Meeting of the Parliament 05 November 2025
Presiding Officer, 2025 is a year of anniversaries. It is a quarter of a century since the death of Donald Dewar, who warned that Scotland’s land had
“too much control in too few hands”—
that radical action was needed.
It is 60 years this year since the death of Tom Johnston, who began his great work on land ownership with a general indictment of the
“various divinities, dignities and privileges”
of Scots landlords as a class. Our
“Old Nobility is not noble”,
he famously concluded.
It is exactly half a century since the publication of the first “Red Paper on Scotland”, in which John McEwen boldly set his objective to see
“the stranglehold of our mainly absentee landlordism destroyed”,
and in which Jim Sillars argued that, for democratic socialist land policies to be applied, it required the
“devolvement of legislative power from Westminster to a Scottish Parliament.”
But, oh, how we have let them down. How we have let the people down with the timidity of our action, including the rejection of radical amendments to this bill.
This may be my last chance to speak on land reform in this Parliament. My faithfulness to this cause stretches back almost four decades, when, under the tutelage of Alex Falconer, I wrote a short pamphlet entitled “Who Owns Mid-Scotland and Fife?” In it, we exposed that, in the old Central region, including part of the area that I am now privileged to represent in this Parliament, fewer than 100 landowners—92, in fact—owned 50 per cent of all the land. It became yet another compelling reason for me to join the campaign for a Scottish Parliament and why I stood for election to be a member of the Scottish Parliament.
It has been a privilege to be here. I have loved almost every minute of it, but I will leave it, as I entered it, with half of Scotland still owned by fewer than 500 people. I will leave it as campaigners like Andy Wightman have shown: over the last decade, land ownership in Scotland has not got more diverse, it has got narrower; the estates have grown larger and the owners fewer; and there is more capital accumulation, more land monopoly and more ownership concentration, not less.
I will leave it, as well, to the echo of speeches in this debate by Edward Mountain, to whom I bear no personal animus, but they are speeches that could have been delivered by any member of the official roll of the baronetage at any time over the last four centuries.
Although the cabinet secretary told us that this bill is a
“significant step on our land reform journey”
and that the Government was
“committed to delivering ambitious proposals”,—[Official Report, 26 March 2025; c 83, 80.]
I will leave Parliament knowing, as this Government must know, that this bill is neither ambitious nor significant, that it will not fundamentally tackle the power imbalance that exists, that this bill will make no structural difference to the distribution of land ownership and that class inequality will remain Scotland’s hereditary curse.

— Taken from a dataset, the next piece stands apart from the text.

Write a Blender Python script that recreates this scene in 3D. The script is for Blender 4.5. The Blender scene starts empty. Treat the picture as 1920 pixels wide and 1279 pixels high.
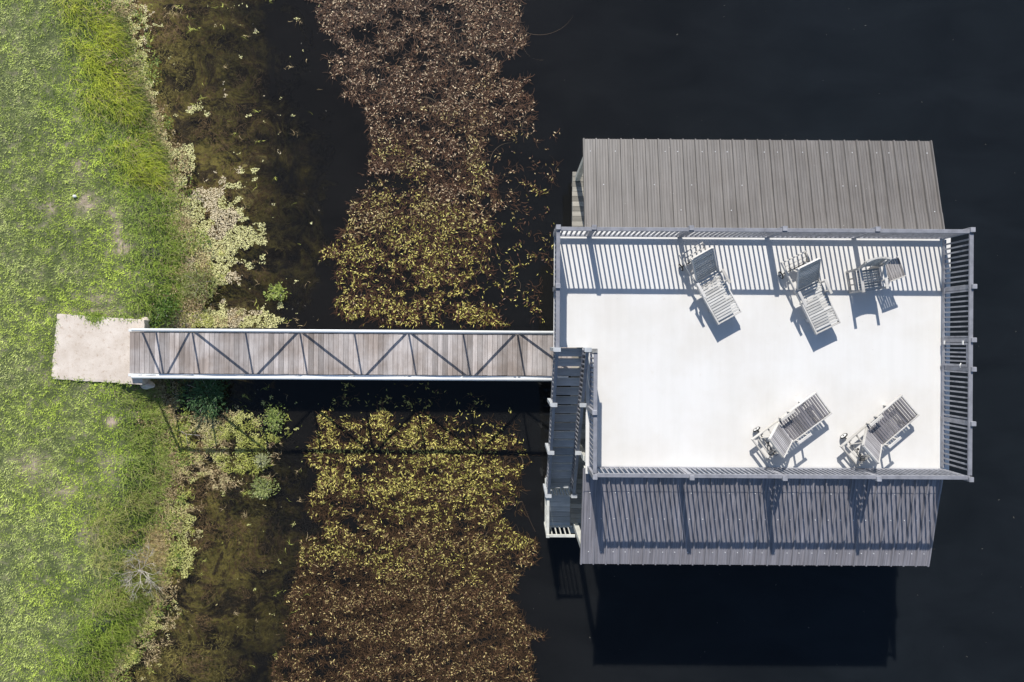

The final words of that pamphlet written all those years ago, when I was in my 20s, I still stand by. So let them be my final words today:
“Inevitably there should be a move toward the common ownership of land in order that the benefits of what is after all a natural gift can be once again shared by the whole community.”
It will be for those elected to the next Parliament to rekindle the vitality of those ideas, to think big and act radical; to take on those vested interests. Although, by then, I will be gone, I will be outside Parliament—this cause of land justice, this demand for equality and this claim of right for our democracy will forever, forever, have my undying support.